Oehlenschläger and his sister Sofia were allowed their own way throughout their childhood, and were taught nothing, except to read and write, until their twelfth year. At the age of nine, Oehlenschläger began to make fluent verses. Three years later, while walking in Frederiksberg Gardens, he attracted the notice of the poet Edvard Storm, and the result of the conversation was that he received a nomination to the college called Posterity's High School, an important institution of which Storm was the principal. Storm himself taught the class of Scandinavian mythology, and thus Oehlenschläger received his earliest bias towards the poetical religion of his ancestors.

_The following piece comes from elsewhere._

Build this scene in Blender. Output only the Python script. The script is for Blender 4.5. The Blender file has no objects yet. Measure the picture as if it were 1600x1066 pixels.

Oehlenschläger was confirmed in 1795, and was to have been apprenticed to a tradesman in Copenhagen. To his great delight there was a hitch in the preliminaries, and he returned to his father's house. He now, in his eighteenth year, suddenly took up study with great zeal, but soon again abandoned his books for the stage, where he was offered a small position. In 1797 he made his appearance on the boards in several successive parts, but soon discovered that he possessed no real histrionic talent. The brothers Ørsted, with whom he had formed an intimacy that proved quite profitable to him, persuaded him to quit the stage, and in 1800 he entered the University of Copenhagen as a student. He was doomed, however, to disturbance in his studies, first from the death of his mother, next from his inveterate tendency towards poetry, and finally from the First Battle of Copenhagen in April 1801, which, however, inspired a dramatic sketch (April the Second 1801) which is the first thing of the kind by Oehlenschläger that we possess.